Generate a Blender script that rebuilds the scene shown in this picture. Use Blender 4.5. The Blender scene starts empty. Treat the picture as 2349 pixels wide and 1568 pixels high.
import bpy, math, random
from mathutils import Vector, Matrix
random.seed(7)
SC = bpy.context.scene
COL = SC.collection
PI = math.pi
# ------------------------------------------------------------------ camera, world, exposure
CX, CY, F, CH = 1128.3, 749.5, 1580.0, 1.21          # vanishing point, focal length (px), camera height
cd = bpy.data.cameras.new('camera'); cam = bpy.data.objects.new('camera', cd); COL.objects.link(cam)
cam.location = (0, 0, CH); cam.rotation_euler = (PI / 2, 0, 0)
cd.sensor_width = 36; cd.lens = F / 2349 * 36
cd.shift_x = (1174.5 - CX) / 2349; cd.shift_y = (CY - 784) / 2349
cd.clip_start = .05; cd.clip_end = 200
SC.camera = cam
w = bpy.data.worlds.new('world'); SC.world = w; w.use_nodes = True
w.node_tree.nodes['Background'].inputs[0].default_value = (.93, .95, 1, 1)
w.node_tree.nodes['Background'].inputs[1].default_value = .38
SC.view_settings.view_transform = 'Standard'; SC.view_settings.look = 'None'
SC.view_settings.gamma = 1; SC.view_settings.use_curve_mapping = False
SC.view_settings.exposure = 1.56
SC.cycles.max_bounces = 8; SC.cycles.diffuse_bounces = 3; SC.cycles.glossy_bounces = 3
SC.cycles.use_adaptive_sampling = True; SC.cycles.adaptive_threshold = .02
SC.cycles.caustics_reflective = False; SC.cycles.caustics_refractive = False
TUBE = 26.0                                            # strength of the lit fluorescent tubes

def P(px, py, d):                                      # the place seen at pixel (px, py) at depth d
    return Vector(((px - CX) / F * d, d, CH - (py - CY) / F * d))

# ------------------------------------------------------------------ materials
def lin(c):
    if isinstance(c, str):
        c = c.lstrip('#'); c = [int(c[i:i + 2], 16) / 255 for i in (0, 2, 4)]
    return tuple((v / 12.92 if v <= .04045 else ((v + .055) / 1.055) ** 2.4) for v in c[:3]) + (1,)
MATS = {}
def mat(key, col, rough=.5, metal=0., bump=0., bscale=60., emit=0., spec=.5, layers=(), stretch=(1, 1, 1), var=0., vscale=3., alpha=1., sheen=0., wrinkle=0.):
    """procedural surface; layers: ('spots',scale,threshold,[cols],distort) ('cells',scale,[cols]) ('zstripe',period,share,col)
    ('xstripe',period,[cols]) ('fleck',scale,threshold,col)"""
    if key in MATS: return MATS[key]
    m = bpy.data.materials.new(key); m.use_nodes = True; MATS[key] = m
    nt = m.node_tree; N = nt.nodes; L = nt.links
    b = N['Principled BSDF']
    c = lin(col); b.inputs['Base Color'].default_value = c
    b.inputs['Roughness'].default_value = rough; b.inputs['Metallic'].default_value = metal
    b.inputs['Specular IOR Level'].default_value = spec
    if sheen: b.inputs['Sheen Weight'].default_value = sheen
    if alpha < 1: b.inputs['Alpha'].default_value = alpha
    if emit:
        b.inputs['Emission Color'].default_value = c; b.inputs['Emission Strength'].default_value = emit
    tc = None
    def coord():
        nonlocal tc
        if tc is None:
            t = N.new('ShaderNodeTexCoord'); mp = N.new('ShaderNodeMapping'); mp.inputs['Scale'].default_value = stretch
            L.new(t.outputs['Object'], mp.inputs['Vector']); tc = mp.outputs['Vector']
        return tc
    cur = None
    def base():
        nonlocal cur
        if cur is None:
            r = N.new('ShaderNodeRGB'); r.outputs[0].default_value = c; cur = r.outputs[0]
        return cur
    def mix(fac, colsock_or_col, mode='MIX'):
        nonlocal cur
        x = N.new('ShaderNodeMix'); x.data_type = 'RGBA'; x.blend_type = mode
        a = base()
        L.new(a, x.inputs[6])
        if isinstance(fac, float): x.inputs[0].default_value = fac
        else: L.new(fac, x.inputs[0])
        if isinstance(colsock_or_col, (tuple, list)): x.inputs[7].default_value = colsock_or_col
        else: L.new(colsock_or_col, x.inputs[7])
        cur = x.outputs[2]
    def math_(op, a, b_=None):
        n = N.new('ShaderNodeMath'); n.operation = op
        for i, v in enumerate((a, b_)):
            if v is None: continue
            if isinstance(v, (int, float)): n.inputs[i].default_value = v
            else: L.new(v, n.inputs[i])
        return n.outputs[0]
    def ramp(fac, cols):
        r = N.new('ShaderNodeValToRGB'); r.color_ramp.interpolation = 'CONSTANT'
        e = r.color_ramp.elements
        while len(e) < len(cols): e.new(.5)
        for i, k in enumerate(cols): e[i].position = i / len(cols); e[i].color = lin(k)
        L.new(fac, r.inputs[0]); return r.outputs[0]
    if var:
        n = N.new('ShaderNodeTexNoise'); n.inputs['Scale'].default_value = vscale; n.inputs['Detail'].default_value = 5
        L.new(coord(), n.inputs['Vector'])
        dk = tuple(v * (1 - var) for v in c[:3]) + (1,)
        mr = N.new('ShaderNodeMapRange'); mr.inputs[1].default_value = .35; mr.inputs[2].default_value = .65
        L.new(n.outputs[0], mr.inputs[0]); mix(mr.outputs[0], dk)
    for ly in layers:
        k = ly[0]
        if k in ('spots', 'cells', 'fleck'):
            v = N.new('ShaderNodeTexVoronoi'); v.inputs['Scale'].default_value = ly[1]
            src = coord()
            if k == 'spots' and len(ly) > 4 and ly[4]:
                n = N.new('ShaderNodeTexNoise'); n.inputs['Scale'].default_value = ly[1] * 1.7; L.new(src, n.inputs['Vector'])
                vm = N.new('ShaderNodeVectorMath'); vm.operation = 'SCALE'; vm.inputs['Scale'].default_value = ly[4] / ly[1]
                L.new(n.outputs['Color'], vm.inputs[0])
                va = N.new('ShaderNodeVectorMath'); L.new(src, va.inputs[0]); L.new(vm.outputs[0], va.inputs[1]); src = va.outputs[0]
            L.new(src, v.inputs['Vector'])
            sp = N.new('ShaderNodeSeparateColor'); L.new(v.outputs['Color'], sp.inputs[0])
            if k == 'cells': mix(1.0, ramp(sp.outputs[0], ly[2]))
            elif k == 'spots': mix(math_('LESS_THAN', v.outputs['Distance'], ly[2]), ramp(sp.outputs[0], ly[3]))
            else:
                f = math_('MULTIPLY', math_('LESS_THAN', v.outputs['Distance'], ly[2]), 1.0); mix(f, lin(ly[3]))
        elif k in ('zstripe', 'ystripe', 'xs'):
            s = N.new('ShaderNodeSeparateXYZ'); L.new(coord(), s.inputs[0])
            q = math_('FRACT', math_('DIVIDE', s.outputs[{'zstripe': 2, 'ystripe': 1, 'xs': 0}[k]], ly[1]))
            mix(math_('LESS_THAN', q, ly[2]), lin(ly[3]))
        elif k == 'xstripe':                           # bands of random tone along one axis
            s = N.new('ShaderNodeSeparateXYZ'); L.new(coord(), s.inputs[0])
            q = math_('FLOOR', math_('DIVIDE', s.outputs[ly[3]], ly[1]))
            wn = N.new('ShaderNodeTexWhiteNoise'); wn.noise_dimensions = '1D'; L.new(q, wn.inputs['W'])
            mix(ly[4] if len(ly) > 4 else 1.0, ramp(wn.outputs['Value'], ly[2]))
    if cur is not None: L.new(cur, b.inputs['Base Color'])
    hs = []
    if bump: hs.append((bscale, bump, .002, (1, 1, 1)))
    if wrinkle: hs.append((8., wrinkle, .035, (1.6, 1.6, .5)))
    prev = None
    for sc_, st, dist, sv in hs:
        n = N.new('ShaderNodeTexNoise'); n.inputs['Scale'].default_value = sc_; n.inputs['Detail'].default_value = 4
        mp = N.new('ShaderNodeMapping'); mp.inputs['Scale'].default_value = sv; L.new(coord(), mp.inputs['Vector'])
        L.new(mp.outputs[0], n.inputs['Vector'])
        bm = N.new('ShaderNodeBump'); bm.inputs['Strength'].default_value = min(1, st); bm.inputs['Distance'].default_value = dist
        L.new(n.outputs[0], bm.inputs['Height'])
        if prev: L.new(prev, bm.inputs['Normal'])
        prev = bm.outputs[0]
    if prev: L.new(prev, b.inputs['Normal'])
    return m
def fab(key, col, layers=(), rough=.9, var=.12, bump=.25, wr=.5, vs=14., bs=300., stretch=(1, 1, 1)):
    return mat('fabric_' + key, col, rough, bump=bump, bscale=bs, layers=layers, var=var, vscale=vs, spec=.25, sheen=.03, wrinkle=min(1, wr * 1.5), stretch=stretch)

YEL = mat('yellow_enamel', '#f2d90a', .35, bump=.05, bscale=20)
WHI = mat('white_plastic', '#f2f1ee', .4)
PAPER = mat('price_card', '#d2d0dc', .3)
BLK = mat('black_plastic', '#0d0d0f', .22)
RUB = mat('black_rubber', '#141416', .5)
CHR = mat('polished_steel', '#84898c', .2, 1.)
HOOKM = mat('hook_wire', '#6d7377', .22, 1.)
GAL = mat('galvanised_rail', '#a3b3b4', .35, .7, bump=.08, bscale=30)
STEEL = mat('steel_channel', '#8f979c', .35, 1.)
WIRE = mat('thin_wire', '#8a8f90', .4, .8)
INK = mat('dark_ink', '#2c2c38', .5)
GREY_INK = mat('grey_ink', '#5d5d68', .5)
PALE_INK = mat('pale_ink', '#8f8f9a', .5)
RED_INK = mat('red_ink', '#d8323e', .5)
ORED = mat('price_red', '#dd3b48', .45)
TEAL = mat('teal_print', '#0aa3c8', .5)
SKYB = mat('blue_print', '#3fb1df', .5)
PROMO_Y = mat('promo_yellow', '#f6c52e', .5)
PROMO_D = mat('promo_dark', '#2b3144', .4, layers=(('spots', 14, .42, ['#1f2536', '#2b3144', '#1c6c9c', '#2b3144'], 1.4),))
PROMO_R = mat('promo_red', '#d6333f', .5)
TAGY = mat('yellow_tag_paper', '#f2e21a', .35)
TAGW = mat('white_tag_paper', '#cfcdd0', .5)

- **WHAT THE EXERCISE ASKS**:
Show all lines from the data above in which the word "scene" appears.

- **EXPECTED OUTPUT**:
Generate a Blender script that rebuilds the scene shown in this picture. Use Blender 4.5. The Blender scene starts empty. Treat the picture as 2349 pixels wide and 1568 pixels high.
SC = bpy.context.scene